Work required: Would you transcribe the listing that follows, character for character, and omit its images?

Information shown:
--

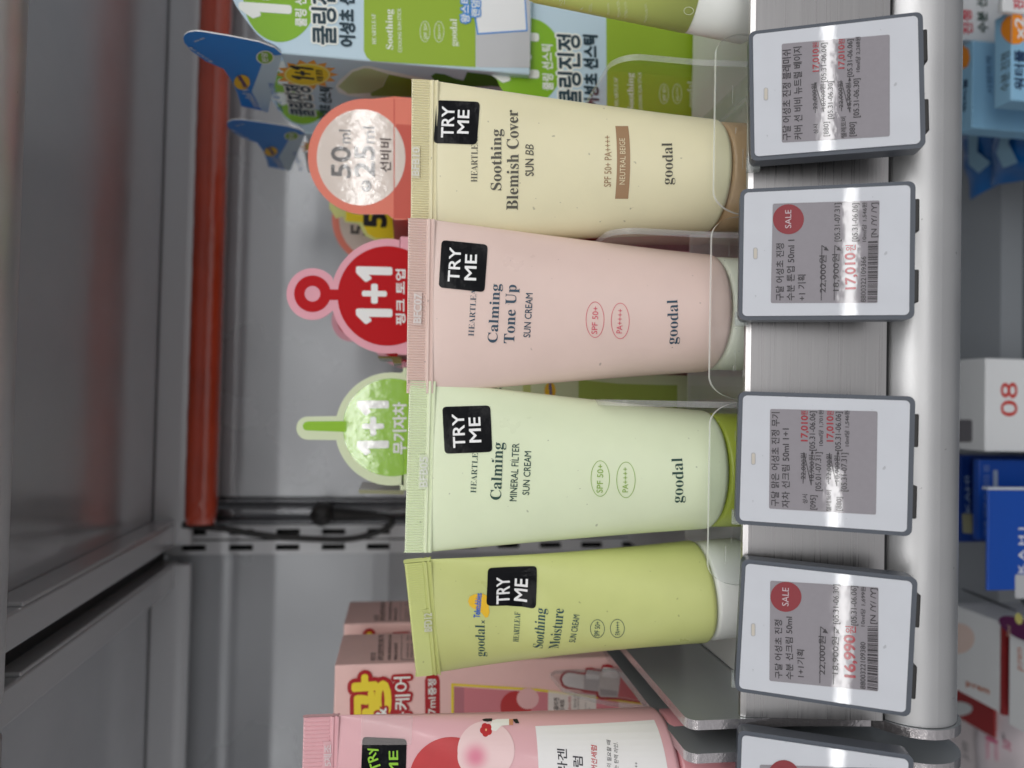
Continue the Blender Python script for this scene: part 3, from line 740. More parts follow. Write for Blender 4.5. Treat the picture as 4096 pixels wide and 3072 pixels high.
# ------------------------------------------------------------------ electronic price tags
M_bez = mat('tag_bezel', (78, 84, 94), .4, 0, .5)
M_face = mat('tag_face', (206, 209, 216), .5, 0, .2, coat=1.0, crough=.022, bump=.010, bscale=90, var=.02, vscale=70, spots=.25, sscale=420)
M_scr = mat('tag_screen', (147, 143, 149), .5, 0, .2, coat=1.0, crough=.022, bump=.012, bscale=260, var=.02, vscale=500)
M_ik = mat('eink_black', (50, 46, 52), .3, coat=.6, crough=.05); M_ir = mat('eink_red', (136, 38, 48), .3, coat=.6, crough=.05)
M_irs = mat('eink_red_text', (158, 38, 52), .3, coat=.6, crough=.05)
M_led = mat('led_window', (205, 198, 186), .2, coat=.8)
TS = .965
def price_tag(label, c, tilt, yaw, rol, scr, lines, barcode=None, sale=None, extra=None, led=None):
    w, h, d = .0505*TS, .0610*TS, .0075
    rot = MX.Rotation(R(yaw), 4, 'Z') @ MX.Rotation(R(-tilt), 4, 'X') @ MX.Rotation(R(rol), 4, 'Y')
    t = thing('price_tag', label, 'price tag', c, rot, group='electronic price tags along the shelf front')
    mb = MB(); bm = bmesh.new()
    F = lambda a_, b_, dd: (a_, d-dd, b_)
    mb2 = MB(); mb2.prism(rrect(-w/2, w/2, -h/2, h/2, .0024), F, d, M_bez); o = mb2.build('housing', t)
    b_ = o.modifiers.new('bevel', 'BEVEL'); b_.width = .0008; b_.segments = 3; b_.limit_method = 'ANGLE'; b_.angle_limit = R(50)
    mb = MB(); mb.prism(rrect(-w/2+.0015, w/2-.0015, -h/2+.0018, h/2-.0014, .0016), lambda a_, b2, dd: (a_, .0003-dd, b2), .0008, M_face); o = mb.build('face', t)
    b_ = o.modifiers.new('bevel', 'BEVEL'); b_.width = .0005; b_.segments = 3; b_.limit_method = 'ANGLE'; b_.angle_limit = R(50)
    mb = MB()
    for sx_ in (-.0125, .0125): mb.box(sx_-.0058, sx_+.0058, .0006, .006, -h/2-.0016, -h/2+.001, M_black, .0005)
    mb.build('latch', t)
    mb = MB(); mb.box(-w/2+.003, w/2-.003, d+.0002, d+.0022, -.004, h/2-.001, M_acr); mb.box(-w/2-.0012, -w/2+.004, d-.001, d+.003, h/2-.004, h/2+.0008, M_acre); mb.build('clip', t)
    S = Flat(t.matrix_world, (0, -.0005, 0), (1, 0, 0), (0, 0, 1))
    mb = MB(); ppoly(mb, S, rquad(scr, 8), M_scr, .00010); so = mb.build('screen', t)
    mb = MB(); l0, l1 = led
    q = (V(l0)+V(l1))/2; ly = abs(l0[1]-l1[1])/2
    ppoly(mb, S, rquad([(q.x-9, q.y+ly), (q.x-9, q.y-ly), (q.x+9, q.y-ly), (q.x+9, q.y+ly)], 9), mat('led_rim', (176, 176, 180), .2), .0001)
    ppoly(mb, S, rquad([(q.x-6, q.y+ly-3), (q.x-6, q.y-ly+3), (q.x+6, q.y-ly+3), (q.x+6, q.y+ly-3)], 6), M_led, .0002); mb.build('indicator', t)
    mb = MB()
    for ln in lines:
        s, pl_, pr_, hh = ln[:4]; m = ln[4] if len(ln) > 4 else M_ik; bo = ln[5] if len(ln) > 5 else .012
        text(mb, S, s, pl_, pr_, hh, m, bold=bo, off=.00024, n=6)
    if sale:
        cc, rx, ry, pl_, pr_, hh = sale
        ppoly(mb, S, pell(cc, rx, ry), M_ir, .00018); text(mb, S, 'SALE', pl_, pr_, hh, ink(196, 180, 186), off=.00026)
    for (p0_, p1_, ww) in (extra or {}).get('lines', []): pline(mb, S, p0_, p1_, ww, M_ik, .0003)
    for tr_ in (extra or {}).get('tris', []): ppoly(mb, S, tr_, M_ik, .0003)
    if barcode:
        (a_, b2, c2, d2) = barcode   # TL TR BR BL
        rnd = random.Random(len(label)); pos = 0.; tot = 95
        A_, B_, C_, D_ = V(a_), V(b2), V(c2), V(d2)
        while pos < tot-1:
            k = rnd.choice([1, 1, 2, 3]); g = rnd.choice([1, 1, 2]); f0, f1 = pos/tot, min(1, (pos+k)/tot)
            ppoly(mb, S, [tuple(D_.lerp(C_, f0)), tuple(D_.lerp(C_, f1)), tuple(A_.lerp(B_, f1)), tuple(A_.lerp(B_, f0))], M_ik, .00022); pos += k+g
    mb.build('lettering', so)
    return t
def tagpose(p0, p1, p2, p3):
    """TL,TR,BL,BR px -> centre"""
    Wd = .0505*TS; wt = (V(p0)-V(p1)).length; wb_ = (V(p2)-V(p3)).length
    a_ = (ray(p0)+ray(p1))*.5*(Wd*FPX/wt); b_ = (ray(p2)+ray(p3))*.5*(Wd*FPX/wb_)
    return (a_+b_)*.5
c1 = tagpose((3000, 640), (2990, 115), (3710, 600), (3690, 50))
c2 = tagpose((2948, 1275), (2960, 750), (3662, 1285), (3670, 727))
c3 = tagpose((2940, 2100), (2950, 1565), (3650, 2140), (3655, 1585))
c4 = tagpose((2945, 2780), (2955, 2250), (3660, 2850), (3655, 2295))
TI = 21.8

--

Written response:
Continue the Blender Python script for this scene: part 3, from line 740. More parts follow. Write for Blender 4.5. Treat the picture as 4096 pixels wide and 3072 pixels high.
# ------------------------------------------------------------------ electronic price tags
M_bez = mat('tag_bezel', (78, 84, 94), .4, 0, .5)
M_face = mat('tag_face', (206, 209, 216), .5, 0, .2, coat=1.0, crough=.022, bump=.010, bscale=90, var=.02, vscale=70, spots=.25, sscale=420)
M_scr = mat('tag_screen', (147, 143, 149), .5, 0, .2, coat=1.0, crough=.022, bump=.012, bscale=260, var=.02, vscale=500)
M_ik = mat('eink_black', (50, 46, 52), .3, coat=.6, crough=.05); M_ir = mat('eink_red', (136, 38, 48), .3, coat=.6, crough=.05)
M_irs = mat('eink_red_text', (158, 38, 52), .3, coat=.6, crough=.05)
M_led = mat('led_window', (205, 198, 186), .2, coat=.8)
TS = .965
def price_tag(label, c, tilt, yaw, rol, scr, lines, barcode=None, sale=None, extra=None, led=None):
    w, h, d = .0505*TS, .0610*TS, .0075
    rot = MX.Rotation(R(yaw), 4, 'Z') @ MX.Rotation(R(-tilt), 4, 'X') @ MX.Rotation(R(rol), 4, 'Y')
    t = thing('price_tag', label, 'price tag', c, rot, group='electronic price tags along the shelf front')
    mb = MB(); bm = bmesh.new()
    F = lambda a_, b_, dd: (a_, d-dd, b_)
    mb2 = MB(); mb2.prism(rrect(-w/2, w/2, -h/2, h/2, .0024), F, d, M_bez); o = mb2.build('housing', t)
    b_ = o.modifiers.new('bevel', 'BEVEL'); b_.width = .0008; b_.segments = 3; b_.limit_method = 'ANGLE'; b_.angle_limit = R(50)
    mb = MB(); mb.prism(rrect(-w/2+.0015, w/2-.0015, -h/2+.0018, h/2-.0014, .0016), lambda a_, b2, dd: (a_, .0003-dd, b2), .0008, M_face); o = mb.build('face', t)
    b_ = o.modifiers.new('bevel', 'BEVEL'); b_.width = .0005; b_.segments = 3; b_.limit_method = 'ANGLE'; b_.angle_limit = R(50)
    mb = MB()
    for sx_ in (-.0125, .0125): mb.box(sx_-.0058, sx_+.0058, .0006, .006, -h/2-.0016, -h/2+.001, M_black, .0005)
    mb.build('latch', t)
    mb = MB(); mb.box(-w/2+.003, w/2-.003, d+.0002, d+.0022, -.004, h/2-.001, M_acr); mb.box(-w/2-.0012, -w/2+.004, d-.001, d+.003, h/2-.004, h/2+.0008, M_acre); mb.build('clip', t)
    S = Flat(t.matrix_world, (0, -.0005, 0), (1, 0, 0), (0, 0, 1))
    mb = MB(); ppoly(mb, S, rquad(scr, 8), M_scr, .00010); so = mb.build('screen', t)
    mb = MB(); l0, l1 = led
    q = (V(l0)+V(l1))/2; ly = abs(l0[1]-l1[1])/2
    ppoly(mb, S, rquad([(q.x-9, q.y+ly), (q.x-9, q.y-ly), (q.x+9, q.y-ly), (q.x+9, q.y+ly)], 9), mat('led_rim', (176, 176, 180), .2), .0001)
    ppoly(mb, S, rquad([(q.x-6, q.y+ly-3), (q.x-6, q.y-ly+3), (q.x+6, q.y-ly+3), (q.x+6, q.y+ly-3)], 6), M_led, .0002); mb.build('indicator', t)
    mb = MB()
    for ln in lines:
        s, pl_, pr_, hh = ln[:4]; m = ln[4] if len(ln) > 4 else M_ik; bo = ln[5] if len(ln) > 5 else .012
        text(mb, S, s, pl_, pr_, hh, m, bold=bo, off=.00024, n=6)
    if sale:
        cc, rx, ry, pl_, pr_, hh = sale
        ppoly(mb, S, pell(cc, rx, ry), M_ir, .00018); text(mb, S, 'SALE', pl_, pr_, hh, ink(196, 180, 186), off=.00026)
    for (p0_, p1_, ww) in (extra or {}).get('lines', []): pline(mb, S, p0_, p1_, ww, M_ik, .0003)
    for tr_ in (extra or {}).get('tris', []): ppoly(mb, S, tr_, M_ik, .0003)
    if barcode:
        (a_, b2, c2, d2) = barcode   # TL TR BR BL
        rnd = random.Random(len(label)); pos = 0.; tot = 95
        A_, B_, C_, D_ = V(a_), V(b2), V(c2), V(d2)
        while pos < tot-1:
            k = rnd.choice([1, 1, 2, 3]); g = rnd.choice([1, 1, 2]); f0, f1 = pos/tot, min(1, (pos+k)/tot)
            ppoly(mb, S, [tuple(D_.lerp(C_, f0)), tuple(D_.lerp(C_, f1)), tuple(A_.lerp(B_, f1)), tuple(A_.lerp(B_, f0))], M_ik, .00022); pos += k+g
    mb.build('lettering', so)
    return t
def tagpose(p0, p1, p2, p3):
    """TL,TR,BL,BR px -> centre"""
    Wd = .0505*TS; wt = (V(p0)-V(p1)).length; wb_ = (V(p2)-V(p3)).length
    a_ = (ray(p0)+ray(p1))*.5*(Wd*FPX/wt); b_ = (ray(p2)+ray(p3))*.5*(Wd*FPX/wb_)
    return (a_+b_)*.5
c1 = tagpose((3000, 640), (2990, 115), (3710, 600), (3690, 50))
c2 = tagpose((2948, 1275), (2960, 750), (3662, 1285), (3670, 727))
c3 = tagpose((2940, 2100), (2950, 1565), (3650, 2140), (3655, 1585))
c4 = tagpose((2945, 2780), (2955, 2250), (3660, 2850), (3655, 2295))
TI = 21.8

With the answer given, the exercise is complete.